Between 3:32 to 3:35 p.m., a second tornado hit the county about 3 miles southeast of the Isle of Wight Courthouse. That tornado was less intense with wind speeds of about 70 to 75 mph. It was about 2 miles long and 50 yards wide. Trees were also the main casualty in that tornado, although there was some damage to roofs and a few structures. Rusnak said straight-line winds were to blame for other damage in the region caused by the storm. The north end of Gloucester County was hit particularly hard with winds gusting up to 60 miles per hour, he said. Several homes were damaged and numerous trees were blown down in that area.

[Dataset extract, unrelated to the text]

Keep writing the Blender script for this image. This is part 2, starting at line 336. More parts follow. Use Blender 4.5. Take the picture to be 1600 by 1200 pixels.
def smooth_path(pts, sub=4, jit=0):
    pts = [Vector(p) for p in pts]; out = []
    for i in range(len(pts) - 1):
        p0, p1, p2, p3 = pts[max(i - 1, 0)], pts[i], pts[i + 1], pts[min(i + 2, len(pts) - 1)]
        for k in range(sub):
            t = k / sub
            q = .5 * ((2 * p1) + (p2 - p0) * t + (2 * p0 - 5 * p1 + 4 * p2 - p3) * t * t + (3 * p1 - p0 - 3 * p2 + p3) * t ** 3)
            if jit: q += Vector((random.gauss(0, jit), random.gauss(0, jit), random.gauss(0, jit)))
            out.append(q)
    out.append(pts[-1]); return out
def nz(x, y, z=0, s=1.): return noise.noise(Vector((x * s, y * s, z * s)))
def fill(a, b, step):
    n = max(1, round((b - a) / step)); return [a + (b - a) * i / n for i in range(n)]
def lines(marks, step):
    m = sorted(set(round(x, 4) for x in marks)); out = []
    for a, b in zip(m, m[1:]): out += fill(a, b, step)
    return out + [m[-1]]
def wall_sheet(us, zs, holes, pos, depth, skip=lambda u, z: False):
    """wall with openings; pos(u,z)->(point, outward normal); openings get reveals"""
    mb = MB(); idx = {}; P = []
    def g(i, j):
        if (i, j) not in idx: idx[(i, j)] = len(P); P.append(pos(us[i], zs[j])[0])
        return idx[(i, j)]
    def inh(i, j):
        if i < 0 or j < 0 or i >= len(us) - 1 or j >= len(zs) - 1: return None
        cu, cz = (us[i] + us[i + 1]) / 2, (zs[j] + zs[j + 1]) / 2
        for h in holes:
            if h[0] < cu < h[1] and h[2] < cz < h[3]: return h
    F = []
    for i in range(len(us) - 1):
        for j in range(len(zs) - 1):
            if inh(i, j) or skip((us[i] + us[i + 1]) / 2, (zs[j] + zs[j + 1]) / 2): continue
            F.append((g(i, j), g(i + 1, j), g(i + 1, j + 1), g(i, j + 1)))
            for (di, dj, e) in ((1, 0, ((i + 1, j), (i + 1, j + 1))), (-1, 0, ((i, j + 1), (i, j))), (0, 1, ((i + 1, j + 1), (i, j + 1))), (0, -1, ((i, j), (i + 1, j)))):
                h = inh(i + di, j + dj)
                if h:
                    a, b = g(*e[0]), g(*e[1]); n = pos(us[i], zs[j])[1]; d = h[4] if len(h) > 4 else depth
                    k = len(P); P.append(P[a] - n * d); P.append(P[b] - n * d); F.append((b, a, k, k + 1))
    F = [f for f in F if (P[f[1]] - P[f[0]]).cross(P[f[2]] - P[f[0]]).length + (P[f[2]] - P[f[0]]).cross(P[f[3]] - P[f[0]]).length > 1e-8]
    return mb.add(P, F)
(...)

But the straight-line winds were not considered a derecho, like the storm that swept through the region in June 2012, he said. Saturday's storm developed quickly over the area, while derechos typically form more slowly and can travel for hundreds of miles, he said. Rusnak said Saturday's storm formed when a cold front met up with a warm, humid air mass, causing instability in the atmosphere.

Several other factors, such as changes in the direction of the wind, can provide ingredients for a tornado to form. "There's a lot of factors that go into whether … a storm will produce a tornado or not," he said. Rusnak said the weather service looks at the type of damage and debris to determine if a storm was a tornado. Typically, a tornado will cause trees to snap off at different heights, he said, and debris will be blown in many directions, not just one. An EF0 is the least intense of tornadoes on the Enhanced Fujita Scale, which ranges from EF0 to EF5. AN EF5 tornado would have wind gusts of more than 200 mph. Residents of Fox Hill spent much of the day Sunday combing through the neighborhood picking up debris and helping out their neighbors.

Stacey Cole, who lives next door to the Scherrer home, said she was surprised to see so many show up to help rebuild her fence and remove trees and branches from her yard. "I was blessed. … I probably had 30 people show up," she said. Despite the damage, residents said they were very fortunate that no one was hurt. "I'm just thankful that we were all OK," Scherrer said. "That was the main thing."